Sehingga, jamasan bisa diartikan sebagai kegiatan mencuci, membersihkan, atau memandikan atau ngumbah, sedangkan pusaka diartikan sebagai benda keramat karena didalamnya membawa sistem simbol dari ajaran nilai - nilai luhur yang diturun temurunkan melalui media benda tersebut.
- Membasuh malapetaka bumi
pengetahuan sedekah diartikan sebagai pencegah bala atau malapetaka.
Orang Jawa tidak bersedekah hanya kepada manusia saja, akan tetapi juga kepada seluruh makhluk ciptaan Gusti Kang Akarya Jagad.
Konsepsi ini lahir dari pengalaman berkebudayaan orang jawa yang terpengaruh oleh geokultur spiritualnya dimana jagad atau dunia itu difahami sebagai ruang yang terbagi menjadi tiga dan disebutnya dengan istilah Tri buana atau Tri loka.
Tri artinya tiga. Loka artinya tempat atau ruang dan buana artinya dunia. Tiga dunia atau tiga ruang itu adalah : dunia atas, dunia tengah dan dunia bawah.
Hal ini bisa dilihat pada jejak simbol arsitektur masjid kuna yang biasanya bertajuk tiga atau penamaan Kosmografi dalam ruang Kamadhatu, Rupadatu dan Arupadhatu di Candi Borobudur atau juga penyebutan alam asor bagi dunia binatang, setan dan jin 'bekasakan', alam madya bagi dunia manusia dan alam inggil bagi dunia 'langitan' yang berpenghuni para malaikat dan para kekasih-NYA.
Pada tiga ruang tersebut ada sedekah , bertawassul dan berdzikir untuk dunia atas, memberi makanan atau sebagian hartanya (santunan) untuk dunia tengah dan memberi 'makanan' bagi binatang atau sesaji-an bagi dunia bawah.
Semua itu tak jarang dilakukan secara bersamaan dalam sebuah acara tradisi yang bersifat komunal dengan tajuk sedekah bumi, sedekah laut, merti desa, merti gunung, ruwat jagad, santunan anak yatim dll.

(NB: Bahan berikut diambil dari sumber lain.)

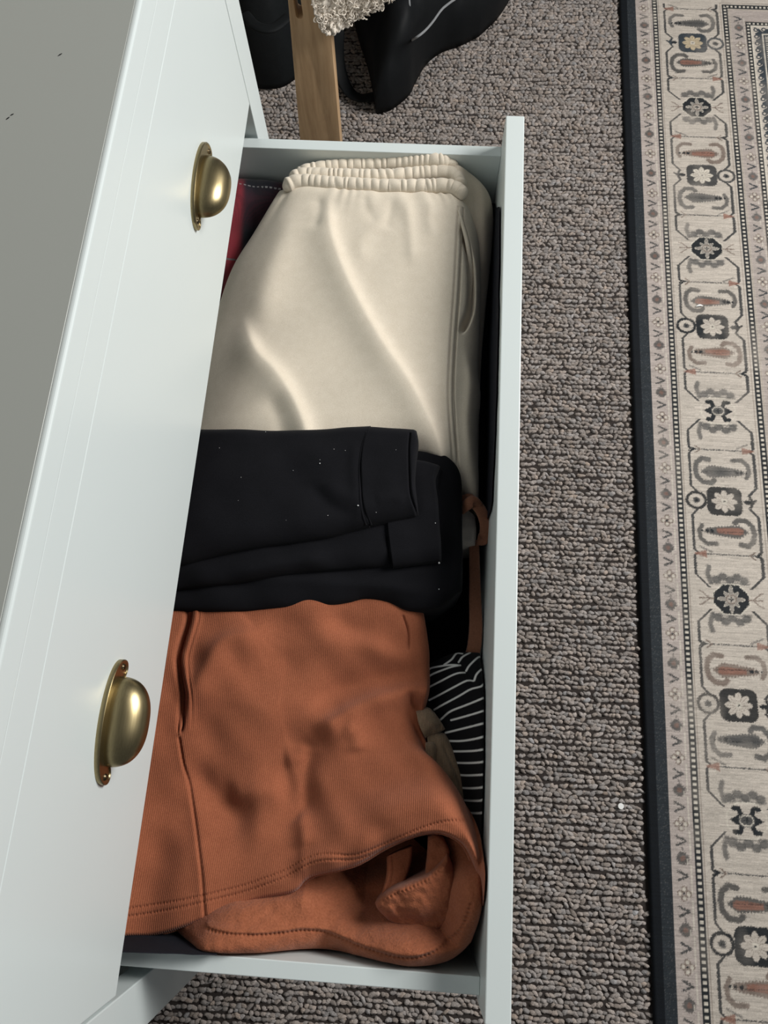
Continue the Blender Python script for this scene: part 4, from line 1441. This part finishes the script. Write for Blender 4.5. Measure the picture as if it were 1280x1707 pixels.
def plank(name, quad, hole, th, mat, parent, y):
    """flat board in an x-z plane with an elongated hole; quad = bottom-left, bottom-right, top-right, top-left (x,z)"""
    bm = bmesh.new()
    ov = [bm.verts.new((q[0], y, q[1])) for q in quad]
    oe = [bm.edges.new((ov[i], ov[(i + 1) % 4])) for i in range(4)]
    es = list(oe)
    if hole:
        hv = [bm.verts.new((q[0], y, q[1])) for q in hole]
        es += [bm.edges.new((hv[i], hv[(i + 1) % len(hv)])) for i in range(len(hv))]
    bmesh.ops.triangle_fill(bm, edges=es, use_beauty=True)
    r_ = bmesh.ops.extrude_face_region(bm, geom=bm.faces[:])
    nv3 = [g for g in r_['geom'] if isinstance(g, bmesh.types.BMVert)]
    bmesh.ops.translate(bm, verts=nv3, vec=(0, th, 0))
    bmesh.ops.recalc_face_normals(bm, faces=bm.faces)
    be = [e for e in bm.edges if len(e.link_faces) == 2 and e.calc_face_angle(0) > 0.9]
    bmesh.ops.bevel(bm, geom=be, offset=0.0012, segments=2, profile=0.5, affect='EDGES')
    return bm_to(name, bm, mat, parent, angle=0.5)


def lerp_x(a, b, z): return a[0] + (b[0] - a[0]) * (z - a[2]) / (b[2] - a[2])


ztop = 0.66
quad = [(lerp_x(pl0, pl1, 0), 0), (lerp_x(pr0, pr1, 0), 0), (lerp_x(pr0, pr1, ztop), ztop), (lerp_x(pl0, pl1, ztop), ztop)]
ha, hb = aty(499, 26, LY), aty(492, -20, LY)
hr = 0.0058
hole = []
for i in range(9):
    t = math.pi * i / 8
    hole.append((ha[0] + hr * math.cos(t + math.pi), ha[2] + hr * math.sin(t + math.pi)))
for i in range(9):
    t = math.pi * i / 8
    hole.append((hb[0] + hr * math.cos(t), hb[2] + hr * math.sin(t)))
plank('leg', quad, hole, 0.030, M['oak'], ch, LY)
cx0 = (quad[0][0] + quad[1][0]) / 2
box('leg', (cx0 - 0.09, LY + 0.90, 0), (cx0 - 0.045, LY + 0.93, 0.62), M['oak'], ch, bev=0.002)
box('seat_rail', (quad[3][0] + 0.012, LY + 0.031, 0.585), (quad[3][0] + 0.036, LY + 0.899, 0.635), M['oak'], ch, bev=0.002)

box('leg', (-0.46, LY, 0), (-0.41, LY + 0.03, 0.584), M['oak'], ch, bev=0.002)
box('leg', (-0.46, LY + 0.90, 0), (-0.41, LY + 0.93, 0.584), M['oak'], ch, bev=0.002)
box('seat', (-0.46, LY + 0.045, 0.585), (quad[3][0] + 0.0115, LY + 0.899, 0.612), M['oak'], ch, bev=0.003)

fl = thing('fleece_throw', aty(590, 0, 0.90), 'cream curly fleece throw hanging over the wooden chair', 'throw')


def hang(name, pts_l, pts_r, y0, y1, mat, parent, nu=60, nv=60):
    """curly fleece sheet hanging between two edge curves given as (px,py,y)"""
    A = crom(np.array([aty(*p) for p in pts_l]), nv)
    B = crom(np.array([aty(*p) for p in pts_r]), nv)
    t = np.linspace(0, 1, nu)[None, :, None]
    P = A[:, None] * (1 - t) + B[:, None] * t
    Q = P.copy()
    for i in range(nv):
        for j in range(nu):
            p_ = Vector(P[i, j] * 120)
            d = mnoise.voronoi(p_, distance_metric='DISTANCE', exponent=2.5)[0]
            Q[i, j, 1] -= 0.010 * (1 - min(1, d[0] * 1.2))
            Q[i, j, 2] += 0.004 * mnoise.noise(p_ * 0.6)
    V = np.vstack([Q.reshape(-1, 3), (P + np.array([0, 0.016, 0])).reshape(-1, 3)])
    idx = np.arange(nu * nv).reshape(nv, nu)
    F = [tuple(f) for f in np.stack([idx[:-1, :-1], idx[:-1, 1:], idx[1:, 1:], idx[1:, :-1]], -1).reshape(-1, 4)]
    i2 = idx + nu * nv
    F += [tuple(f) for f in np.stack([i2[:-1, :-1], i2[1:, :-1], i2[1:, 1:], i2[:-1, 1:]], -1).reshape(-1, 4)]
    ring = np.concatenate([idx[0, :-1], idx[:-1, -1], idx[-1, :0:-1], idx[:0:-1, 0]])
    rn = np.roll(ring, -1)
    F += [(int(a), int(a) + nu * nv, int(b) + nu * nv, int(b)) for a, b in zip(ring, rn)]
    mk(name, V, F, mat, parent)
    return Q


Q = hang('sheet', [(505, -125, .828), (512, -60, .828), (520, 0, .828), (529, 35, .828), (540, 52, .832)], [(715, -130, .90), (690, -60, .90), (668, -28, .90), (648, -2, .90), (628, 8, .90)], .85, .9, M['fleece'], fl)
Q2 = hang('sheet', [(540, 50, .830), (545, 54, .832), (550, 58, .834), (556, 57, .834)], [(640, 0, .90), (625, 10, .90), (612, 18, .90), (600, 26, .90)], .85, .9, M['fleece'], fl, 40, 14)
Q3 = hang('sheet', [(550, 40, .834), (553, 50, .834), (556, 57, .834)], [(625, 0, .897), (610, 20, .893), (596, 30, .89)], .85, .9, M['fleece'], fl, 40, 14)
# curls: little open rings of wool over the sheet
cv, cf = [], []
for q in range(700):
    i, j = rng.integers(4, 60), rng.integers(0, 60)
    c = Q[min(i, 59), j] + rng.normal(0, 0.002, 3)
    a0 = rng.uniform(0, 6.28)
    rad = rng.uniform(0.0025, 0.0045)
    ax = Vector(rng.normal(0, 1, 3)).normalized()
    e1 = ax.orthogonal().normalized()
    e2 = ax.cross(e1)
    b = len(cv)
    ns, sg = 9, 5
    for s in range(ns):
        th = a0 + 4.6 * s / (ns - 1)
        cen = Vector(c) + (e1 * math.cos(th) + e2 * math.sin(th)) * rad + ax * (0.002 * s / ns)
        rd = (e1 * math.cos(th) + e2 * math.sin(th))
        tr = 0.0011 * (1 - 0.5 * s / ns)
        for k in range(sg):
            g = 2 * math.pi * k / sg
            cv.append(tuple(cen + (rd * math.cos(g) + ax * math.sin(g)) * tr + Vector((0, -0.003, 0))))
    for s in range(ns - 1):
        for k in range(sg):
            a_, b_ = b + s * sg + k, b + s * sg + (k + 1) % sg
            cf.append((a_, b_, b_ + sg, a_ + sg))
cu_ = mk('curl', cv, cf, M['fleece'], fl)
cu_['kind'] = 'stuff'

bp = thing('backpack', at(690, 20, 0), 'black nylon backpack with grey piping lying on the carpet behind the wooden chair leg', 'backpack')
c2 = lambda pts: [(380 + p[0] / 2.56, p[1] / 2.56) + tuple(p[2:]) for p in pts]
bb, bbS, _ = patch('body', c2([(470, -260), (700, -380), (1000, -330), (1250, -160)]),
      c2([(1250, -160), (1210, -70), (1160, 5), (1110, 55), (1080, 82)]),
      c2([(626, 415), (655, 412), (700, 397), (770, 340), (802, 280), (850, 202), (920, 150), (1000, 122), (1080, 82)]),
      c2([(470, -260), (540, 60), (590, 220), (612, 320), (626, 415)]), 90, 80, M['bag'], bp, z=0.05, puff=0.13, r=(0.10, 0.10, 0.12, 0.08), bot=0.002,
      clamp=False, noise=((0.010, 0.2), (0.004, 0.08)),
      ridges=[(c2([(740, 60), (770, 150), (720, 250)]), 0.02, 0.03, 0.03, {'z': .12}), (c2([(980, 0), (990, 60), (985, 120)]), -0.02, 0.012, 0.012, {'z': .08})])
for pts in ([(768, -40), (774, 20), (776, 84)], [(740, 176), (770, 180), (800, 166), (840, 135), (875, 95), (910, 46), (940, 20), (975, -5)]):
    pp = crom(np.array([bbS.at(*c2([q])[0], z0=.12) for q in pts]), 30) + np.array([0, 0, 0.002])
    sweep('piping', pp, M['piping'], bp, rw=0.0024, rh=0.0024, seg=8)
P = crom(np.array([at(*c2([q])[0], z) for q, z in (((465, 120), .10), ((465, 230), .06), ((482, 320), .03), ((515, 388), .012), ((555, 416), .008), ((600, 415), .010), ((640, 400), .015), ((660, 360), .05))]), 60)
sweep('strap', P, M['bag'], bp, rw=0.017, rh=0.0035, seg=12, power=2.6, rot=lambda t: 0.3)
P = crom(np.array([at(*c2([q])[0], z) for q, z in (((590, 420), .012), ((640, 410), .014), ((700, 395), .015), ((740, 365), .02))]), 30)
sweep('grab_handle', P, M['bag'], bp, rw=0.014, rh=0.004, seg=12, power=2.6)

hb_ = thing('duffel_bag', at(440, 30, 0), 'black canvas duffel bag between the dresser and the wooden chair leg', 'bag')
patch('body', c2([(-60, -300), (140, -330), (300, -260)]), c2([(300, -260), (312, 20), (305, 200), (285, 280)]),
      c2([(40, 300), (130, 325), (220, 318), (285, 280)]), c2([(-60, -300), (-20, 20), (40, 300)]), 60, 70, M['bag2'], hb_, z=0.04, puff=0.22,
      r=(0.10, 0.07, 0.09, 0.08), bot=0.002, clamp=False, noise=((0.008, 0.15), (0.003, 0.05)),
      ridges=[(c2([(60, 60), (180, 70), (300, 40)]), -0.02, 0.01, 0.01, {'z': .2})])
P = crom(np.array([at(*c2([q])[0], z) for q, z in (((70, 60), .255), ((120, 110), .262), ((190, 120), .262), ((260, 70), .255))]), 40)
sweep('carry_handle', P, M['bag2'], hb_, rw=0.012, rh=0.004, seg=10, power=2.6)
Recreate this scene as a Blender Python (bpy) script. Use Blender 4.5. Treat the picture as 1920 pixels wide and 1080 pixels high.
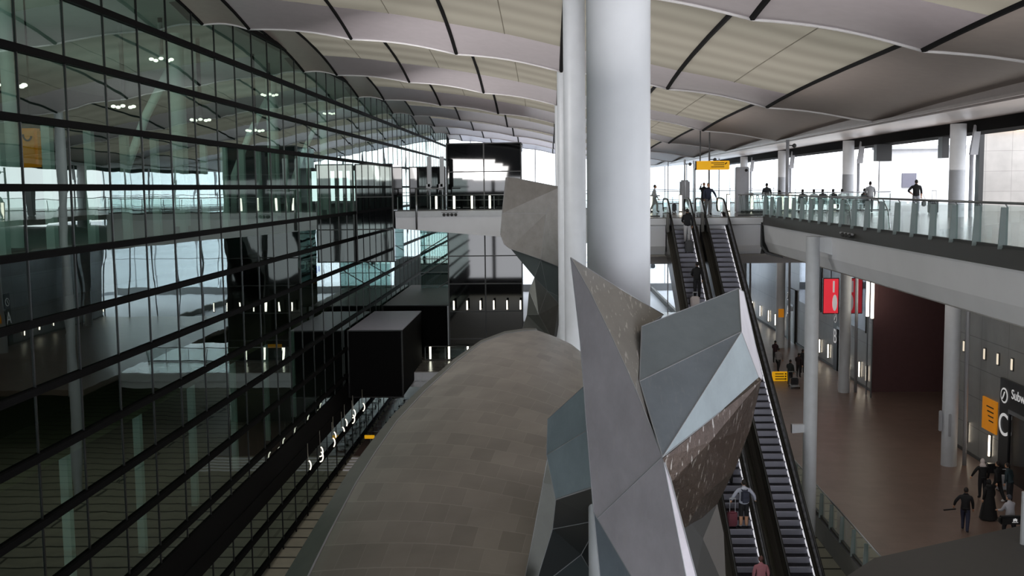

Mengasah ketajaman budi dengan terus mengevaluasi diri agar menjadi lebih baik lagi diiringi dengan membasuh malapetaka bumi melalui berbagai upacara sedekah adalah dua hal yang menurut Sinuwun Sultan Agung Hanyakrakusuma diperlukan sebagai bekal untuk bisa 'memayu hayuning bawana' ,membuat tatanan dunia yang sudah indah ini menjadi lebih indah lagi.